POR MANUEL GARCÍA CIENFUEGOS, CRONISTA OFICIAL DE MONTIJO Y LOBÓN (BADAJOZ)
Suena un largo silbido y se pone en marcha un latido humano. Comienza el chucuchú de la maquinaria que produce el giro de los cacharritos. Todos a la vez. Voladoras, coches de choque con su antena vertical a la tela metálica electrificada, la ola, las cunitas, la noria, en la que el feriante hacía equilibrios sobre ella, la tómbola, las casetas de tiro, y el tren de los escobazos. Animada atracción. Saludable y fervoroso delirio festivo, en la que mayores y pequeños comparten viaje para intentar quitar la escoba a quien da sobre ellos.
Los que fuimos niños volvemos a serlo, viendo otras sonrisas en el giro acompasado, como el latido del corazón de la memoria, bajo las agujas del tiovivo por el que el tiempo parece que no pasa. Sí, nos reflejamos en esa vieja fotografía de Feria, que toma el color de ahora, al oír sus risas montados en los cacharritos de estos tiempos.
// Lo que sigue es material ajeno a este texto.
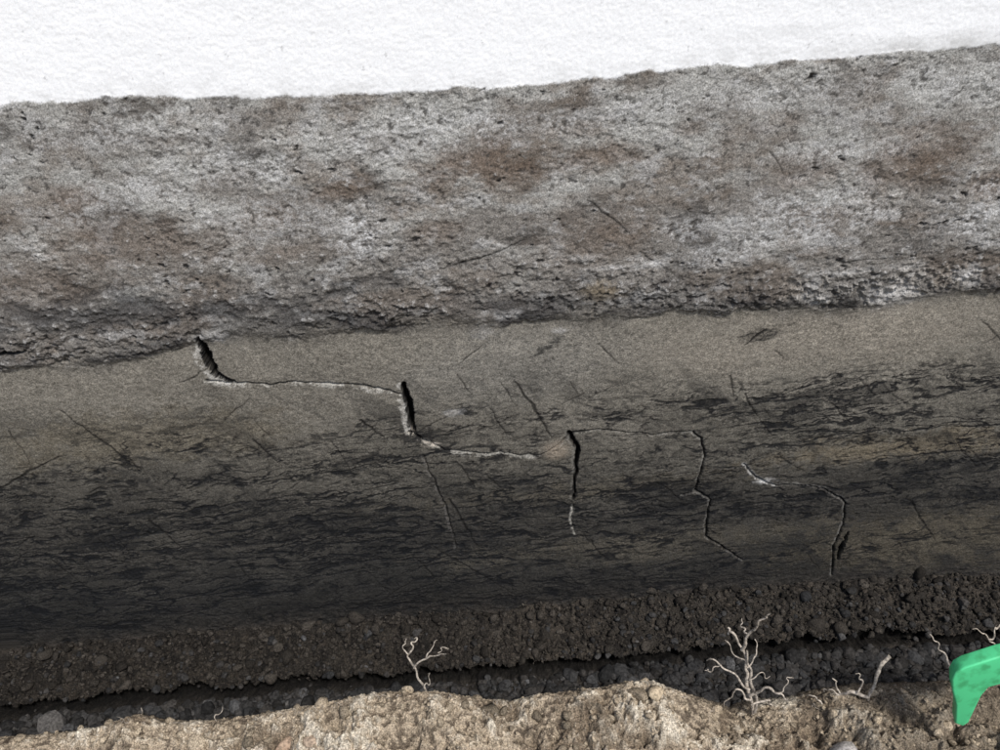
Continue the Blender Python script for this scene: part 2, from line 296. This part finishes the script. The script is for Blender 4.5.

Hermosa, antigua y vieja foto que año tras año, dibuja en sus rostros la vida y la historia de los feriantes. De la turronera en su puesto, el de la fábrica de algodón dulce, el que voltea al pollo que sufre en el tostadero, el de las patatas fritas y el que humedece el coco para que esté fresco. El de la almendra garrapiñada y el de la voz portentosa, grave y ceremoniosa que canta ¡Premio al 22! Lo que daría ahora por asomarme a la puerta del tiempo y ver la estampa de aquellos feriantes y decir “Aquí se puede ser feliz”.